>> Begin
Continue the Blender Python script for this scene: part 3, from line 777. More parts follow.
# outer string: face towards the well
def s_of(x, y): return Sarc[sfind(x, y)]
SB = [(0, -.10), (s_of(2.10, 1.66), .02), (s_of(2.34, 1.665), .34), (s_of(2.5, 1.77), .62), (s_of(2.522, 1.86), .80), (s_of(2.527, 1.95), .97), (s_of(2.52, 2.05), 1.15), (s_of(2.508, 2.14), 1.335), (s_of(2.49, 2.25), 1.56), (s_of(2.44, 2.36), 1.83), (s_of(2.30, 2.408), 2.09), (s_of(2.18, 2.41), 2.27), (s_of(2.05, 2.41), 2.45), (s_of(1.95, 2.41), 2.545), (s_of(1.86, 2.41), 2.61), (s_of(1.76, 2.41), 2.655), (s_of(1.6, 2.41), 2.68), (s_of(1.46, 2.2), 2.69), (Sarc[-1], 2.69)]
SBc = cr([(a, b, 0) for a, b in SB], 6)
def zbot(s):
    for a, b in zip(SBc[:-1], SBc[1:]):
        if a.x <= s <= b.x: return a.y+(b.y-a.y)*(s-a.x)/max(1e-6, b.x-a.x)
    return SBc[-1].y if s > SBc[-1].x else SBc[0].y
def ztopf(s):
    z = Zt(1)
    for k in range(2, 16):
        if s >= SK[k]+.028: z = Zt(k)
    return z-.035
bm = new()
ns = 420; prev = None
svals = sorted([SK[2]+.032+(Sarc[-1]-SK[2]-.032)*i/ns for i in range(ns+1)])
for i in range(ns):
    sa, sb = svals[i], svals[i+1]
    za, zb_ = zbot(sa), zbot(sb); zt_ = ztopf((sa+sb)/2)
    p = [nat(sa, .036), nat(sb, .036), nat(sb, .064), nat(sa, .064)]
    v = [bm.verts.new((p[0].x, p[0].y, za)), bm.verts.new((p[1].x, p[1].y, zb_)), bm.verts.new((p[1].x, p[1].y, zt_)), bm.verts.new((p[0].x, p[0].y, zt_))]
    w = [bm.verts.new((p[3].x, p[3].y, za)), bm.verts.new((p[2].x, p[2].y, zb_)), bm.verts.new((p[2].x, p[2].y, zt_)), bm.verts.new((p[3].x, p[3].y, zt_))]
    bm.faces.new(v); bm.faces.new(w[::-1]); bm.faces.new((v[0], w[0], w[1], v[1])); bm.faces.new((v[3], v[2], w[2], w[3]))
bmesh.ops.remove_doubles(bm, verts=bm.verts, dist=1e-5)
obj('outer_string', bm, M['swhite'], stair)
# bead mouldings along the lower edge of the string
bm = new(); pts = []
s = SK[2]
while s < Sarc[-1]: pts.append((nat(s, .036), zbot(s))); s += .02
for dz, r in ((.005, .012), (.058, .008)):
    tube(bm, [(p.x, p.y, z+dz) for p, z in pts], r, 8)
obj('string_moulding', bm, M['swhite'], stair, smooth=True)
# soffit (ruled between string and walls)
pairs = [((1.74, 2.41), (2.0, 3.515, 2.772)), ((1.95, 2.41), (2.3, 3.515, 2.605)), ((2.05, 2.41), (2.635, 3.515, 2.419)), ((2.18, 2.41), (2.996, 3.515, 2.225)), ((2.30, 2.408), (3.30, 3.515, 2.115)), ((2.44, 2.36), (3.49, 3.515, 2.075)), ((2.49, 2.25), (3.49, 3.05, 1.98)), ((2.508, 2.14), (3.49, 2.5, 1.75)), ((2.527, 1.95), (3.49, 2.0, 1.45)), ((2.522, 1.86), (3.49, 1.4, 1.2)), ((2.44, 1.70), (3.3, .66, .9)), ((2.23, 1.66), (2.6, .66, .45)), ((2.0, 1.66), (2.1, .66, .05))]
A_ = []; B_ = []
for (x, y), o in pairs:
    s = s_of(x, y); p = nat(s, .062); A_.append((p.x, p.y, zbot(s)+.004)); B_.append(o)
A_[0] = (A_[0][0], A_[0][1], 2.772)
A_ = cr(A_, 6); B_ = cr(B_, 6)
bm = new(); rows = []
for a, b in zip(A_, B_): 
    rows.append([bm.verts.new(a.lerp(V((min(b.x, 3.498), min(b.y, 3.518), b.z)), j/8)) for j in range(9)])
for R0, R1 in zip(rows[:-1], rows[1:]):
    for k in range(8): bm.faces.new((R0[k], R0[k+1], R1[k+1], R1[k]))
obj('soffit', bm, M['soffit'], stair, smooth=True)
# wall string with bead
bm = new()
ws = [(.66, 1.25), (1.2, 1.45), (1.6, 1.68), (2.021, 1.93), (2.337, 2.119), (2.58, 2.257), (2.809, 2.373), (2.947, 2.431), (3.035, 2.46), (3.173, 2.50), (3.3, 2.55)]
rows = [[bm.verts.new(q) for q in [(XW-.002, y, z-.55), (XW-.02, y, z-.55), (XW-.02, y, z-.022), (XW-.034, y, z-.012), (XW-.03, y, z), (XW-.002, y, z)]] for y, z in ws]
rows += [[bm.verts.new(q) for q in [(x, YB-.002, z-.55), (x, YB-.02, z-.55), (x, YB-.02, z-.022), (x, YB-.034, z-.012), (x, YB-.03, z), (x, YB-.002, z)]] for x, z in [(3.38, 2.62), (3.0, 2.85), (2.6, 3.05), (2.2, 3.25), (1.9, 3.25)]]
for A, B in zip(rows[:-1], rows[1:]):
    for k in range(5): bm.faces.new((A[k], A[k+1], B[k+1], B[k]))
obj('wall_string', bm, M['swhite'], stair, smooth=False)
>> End
- DIRECTIONS:
Type out the full listing again, exactly as given.

- TASK OUTPUT:
Continue the Blender Python script for this scene: part 3, from line 777. More parts follow.
# outer string: face towards the well
def s_of(x, y): return Sarc[sfind(x, y)]
SB = [(0, -.10), (s_of(2.10, 1.66), .02), (s_of(2.34, 1.665), .34), (s_of(2.5, 1.77), .62), (s_of(2.522, 1.86), .80), (s_of(2.527, 1.95), .97), (s_of(2.52, 2.05), 1.15), (s_of(2.508, 2.14), 1.335), (s_of(2.49, 2.25), 1.56), (s_of(2.44, 2.36), 1.83), (s_of(2.30, 2.408), 2.09), (s_of(2.18, 2.41), 2.27), (s_of(2.05, 2.41), 2.45), (s_of(1.95, 2.41), 2.545), (s_of(1.86, 2.41), 2.61), (s_of(1.76, 2.41), 2.655), (s_of(1.6, 2.41), 2.68), (s_of(1.46, 2.2), 2.69), (Sarc[-1], 2.69)]
SBc = cr([(a, b, 0) for a, b in SB], 6)
def zbot(s):
    for a, b in zip(SBc[:-1], SBc[1:]):
        if a.x <= s <= b.x: return a.y+(b.y-a.y)*(s-a.x)/max(1e-6, b.x-a.x)
    return SBc[-1].y if s > SBc[-1].x else SBc[0].y
def ztopf(s):
    z = Zt(1)
    for k in range(2, 16):
        if s >= SK[k]+.028: z = Zt(k)
    return z-.035
bm = new()
ns = 420; prev = None
svals = sorted([SK[2]+.032+(Sarc[-1]-SK[2]-.032)*i/ns for i in range(ns+1)])
for i in range(ns):
    sa, sb = svals[i], svals[i+1]
    za, zb_ = zbot(sa), zbot(sb); zt_ = ztopf((sa+sb)/2)
    p = [nat(sa, .036), nat(sb, .036), nat(sb, .064), nat(sa, .064)]
    v = [bm.verts.new((p[0].x, p[0].y, za)), bm.verts.new((p[1].x, p[1].y, zb_)), bm.verts.new((p[1].x, p[1].y, zt_)), bm.verts.new((p[0].x, p[0].y, zt_))]
    w = [bm.verts.new((p[3].x, p[3].y, za)), bm.verts.new((p[2].x, p[2].y, zb_)), bm.verts.new((p[2].x, p[2].y, zt_)), bm.verts.new((p[3].x, p[3].y, zt_))]
    bm.faces.new(v); bm.faces.new(w[::-1]); bm.faces.new((v[0], w[0], w[1], v[1])); bm.faces.new((v[3], v[2], w[2], w[3]))
bmesh.ops.remove_doubles(bm, verts=bm.verts, dist=1e-5)
obj('outer_string', bm, M['swhite'], stair)
# bead mouldings along the lower edge of the string
bm = new(); pts = []
s = SK[2]
while s < Sarc[-1]: pts.append((nat(s, .036), zbot(s))); s += .02
for dz, r in ((.005, .012), (.058, .008)):
    tube(bm, [(p.x, p.y, z+dz) for p, z in pts], r, 8)
obj('string_moulding', bm, M['swhite'], stair, smooth=True)
# soffit (ruled between string and walls)
pairs = [((1.74, 2.41), (2.0, 3.515, 2.772)), ((1.95, 2.41), (2.3, 3.515, 2.605)), ((2.05, 2.41), (2.635, 3.515, 2.419)), ((2.18, 2.41), (2.996, 3.515, 2.225)), ((2.30, 2.408), (3.30, 3.515, 2.115)), ((2.44, 2.36), (3.49, 3.515, 2.075)), ((2.49, 2.25), (3.49, 3.05, 1.98)), ((2.508, 2.14), (3.49, 2.5, 1.75)), ((2.527, 1.95), (3.49, 2.0, 1.45)), ((2.522, 1.86), (3.49, 1.4, 1.2)), ((2.44, 1.70), (3.3, .66, .9)), ((2.23, 1.66), (2.6, .66, .45)), ((2.0, 1.66), (2.1, .66, .05))]
A_ = []; B_ = []
for (x, y), o in pairs:
    s = s_of(x, y); p = nat(s, .062); A_.append((p.x, p.y, zbot(s)+.004)); B_.append(o)
A_[0] = (A_[0][0], A_[0][1], 2.772)
A_ = cr(A_, 6); B_ = cr(B_, 6)
bm = new(); rows = []
for a, b in zip(A_, B_): 
    rows.append([bm.verts.new(a.lerp(V((min(b.x, 3.498), min(b.y, 3.518), b.z)), j/8)) for j in range(9)])
for R0, R1 in zip(rows[:-1], rows[1:]):
    for k in range(8): bm.faces.new((R0[k], R0[k+1], R1[k+1], R1[k]))
obj('soffit', bm, M['soffit'], stair, smooth=True)
# wall string with bead
bm = new()
ws = [(.66, 1.25), (1.2, 1.45), (1.6, 1.68), (2.021, 1.93), (2.337, 2.119), (2.58, 2.257), (2.809, 2.373), (2.947, 2.431), (3.035, 2.46), (3.173, 2.50), (3.3, 2.55)]
rows = [[bm.verts.new(q) for q in [(XW-.002, y, z-.55), (XW-.02, y, z-.55), (XW-.02, y, z-.022), (XW-.034, y, z-.012), (XW-.03, y, z), (XW-.002, y, z)]] for y, z in ws]
rows += [[bm.verts.new(q) for q in [(x, YB-.002, z-.55), (x, YB-.02, z-.55), (x, YB-.02, z-.022), (x, YB-.034, z-.012), (x, YB-.03, z), (x, YB-.002, z)]] for x, z in [(3.38, 2.62), (3.0, 2.85), (2.6, 3.05), (2.2, 3.25), (1.9, 3.25)]]
for A, B in zip(rows[:-1], rows[1:]):
    for k in range(5): bm.faces.new((A[k], A[k+1], B[k+1], B[k]))
obj('wall_string', bm, M['swhite'], stair, smooth=False)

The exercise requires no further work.